Macabre, moody, and poetic premiere, The Pale Blue Eye spotlights Virginians.
Inspired by Edgar Allan Poe’s fleeting tenure as a West Point cadet in 1830, novelist Louis Bayard wondered, “What the hell was this poet doing in this regimented, orderly, military environment?” Bayard’s 2003 novel, The Pale Blue Eye, puts the young Poe at the center of a series of grisly cadet murders, as he helps the lead detective unravel the case.
Now a movie, The Pale Blue Eye features an ensemble cast including some of Virginia’s finest. Poe himself lived in Richmond and attended UVA in Charlottesville, writer and director Scott Cooper (Crazy Hearts, Gods and Generals) is from Abingdon, Bayard grew up in Springfield and consulted on Cooper’s script, and Robert Duvall, Middleburg’s Academy Award-winner, plays a professor of the occult.

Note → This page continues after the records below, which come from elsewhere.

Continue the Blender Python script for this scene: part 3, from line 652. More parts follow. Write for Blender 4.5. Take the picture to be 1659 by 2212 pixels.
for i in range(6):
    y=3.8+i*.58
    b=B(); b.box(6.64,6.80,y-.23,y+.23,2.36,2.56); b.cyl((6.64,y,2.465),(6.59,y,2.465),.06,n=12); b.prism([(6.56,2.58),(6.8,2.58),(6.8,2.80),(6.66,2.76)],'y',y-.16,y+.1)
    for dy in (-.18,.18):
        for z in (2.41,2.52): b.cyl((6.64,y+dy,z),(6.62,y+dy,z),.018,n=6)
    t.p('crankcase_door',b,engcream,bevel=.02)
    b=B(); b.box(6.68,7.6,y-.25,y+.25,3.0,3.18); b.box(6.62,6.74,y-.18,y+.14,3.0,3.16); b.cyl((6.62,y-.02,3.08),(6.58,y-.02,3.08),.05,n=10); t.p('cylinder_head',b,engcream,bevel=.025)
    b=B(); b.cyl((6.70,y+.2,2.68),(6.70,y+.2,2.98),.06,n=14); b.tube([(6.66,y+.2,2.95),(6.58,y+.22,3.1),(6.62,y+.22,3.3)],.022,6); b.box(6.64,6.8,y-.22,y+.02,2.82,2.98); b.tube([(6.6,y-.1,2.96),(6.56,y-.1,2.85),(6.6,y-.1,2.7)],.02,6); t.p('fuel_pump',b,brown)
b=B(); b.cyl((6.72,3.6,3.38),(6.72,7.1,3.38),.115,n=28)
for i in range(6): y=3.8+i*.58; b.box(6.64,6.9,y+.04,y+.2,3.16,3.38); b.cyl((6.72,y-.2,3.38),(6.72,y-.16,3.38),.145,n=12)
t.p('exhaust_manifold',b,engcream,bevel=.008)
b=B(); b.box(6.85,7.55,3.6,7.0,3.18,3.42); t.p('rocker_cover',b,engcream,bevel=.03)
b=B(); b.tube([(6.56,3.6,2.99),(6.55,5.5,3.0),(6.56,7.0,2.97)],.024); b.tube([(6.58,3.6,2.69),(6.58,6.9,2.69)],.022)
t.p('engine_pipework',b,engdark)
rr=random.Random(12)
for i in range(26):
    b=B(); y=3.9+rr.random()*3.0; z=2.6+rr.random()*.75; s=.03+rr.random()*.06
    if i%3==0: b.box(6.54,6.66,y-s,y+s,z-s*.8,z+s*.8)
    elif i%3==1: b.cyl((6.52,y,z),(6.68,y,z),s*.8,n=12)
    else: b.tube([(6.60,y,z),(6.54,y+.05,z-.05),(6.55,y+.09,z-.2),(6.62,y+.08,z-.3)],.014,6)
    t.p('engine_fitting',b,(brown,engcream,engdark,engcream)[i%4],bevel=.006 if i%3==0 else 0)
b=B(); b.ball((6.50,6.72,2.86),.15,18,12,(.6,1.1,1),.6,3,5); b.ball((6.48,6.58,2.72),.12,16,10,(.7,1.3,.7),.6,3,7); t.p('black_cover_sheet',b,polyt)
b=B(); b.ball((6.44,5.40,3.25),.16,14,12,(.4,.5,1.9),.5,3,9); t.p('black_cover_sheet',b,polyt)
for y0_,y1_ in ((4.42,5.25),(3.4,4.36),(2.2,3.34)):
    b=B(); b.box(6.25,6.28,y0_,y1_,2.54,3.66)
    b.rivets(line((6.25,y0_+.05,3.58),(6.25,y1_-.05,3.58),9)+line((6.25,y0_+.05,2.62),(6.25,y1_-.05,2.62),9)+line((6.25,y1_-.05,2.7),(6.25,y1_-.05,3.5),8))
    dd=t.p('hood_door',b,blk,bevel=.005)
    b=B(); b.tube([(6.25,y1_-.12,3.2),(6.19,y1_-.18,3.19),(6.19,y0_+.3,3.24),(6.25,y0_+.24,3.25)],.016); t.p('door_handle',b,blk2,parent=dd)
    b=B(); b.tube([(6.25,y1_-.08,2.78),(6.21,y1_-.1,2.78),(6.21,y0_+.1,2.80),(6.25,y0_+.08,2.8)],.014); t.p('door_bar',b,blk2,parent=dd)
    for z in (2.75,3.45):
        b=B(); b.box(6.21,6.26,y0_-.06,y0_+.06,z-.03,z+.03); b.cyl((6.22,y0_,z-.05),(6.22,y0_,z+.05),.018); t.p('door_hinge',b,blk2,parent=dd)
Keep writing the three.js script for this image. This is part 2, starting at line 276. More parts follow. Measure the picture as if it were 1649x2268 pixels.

Veteran detective Augustus Landor, played by Christian Bale, recognizes Poe’s intelligent insights and enlists him to help to solve this macabre murder mystery. As the young Poe, actor Harry Melling, (Harry Potter’s Dudley Dursley), bears an uncanny resemblance to the poet.
Twisted by subterfuge—and a pretty young woman—Poe is caught, quite literally, between love and death, as he narrowly escapes his turn as the next victim.
In real life, Poe was dismissed from West Point after six months, a departure, says Poe scholar Scott Peebles, that had “more of an effect on his literary career than his experience there.” Set in the snow-covered Hudson Valley, the film’s beautiful grayscale is interrupted only by the regiment’s cadet brilliant blue uniforms.
After a limited release in six countries, The Pale Blue Eye is now streaming on Netflix. (Warning: some viewers may find some of the content disturbing.)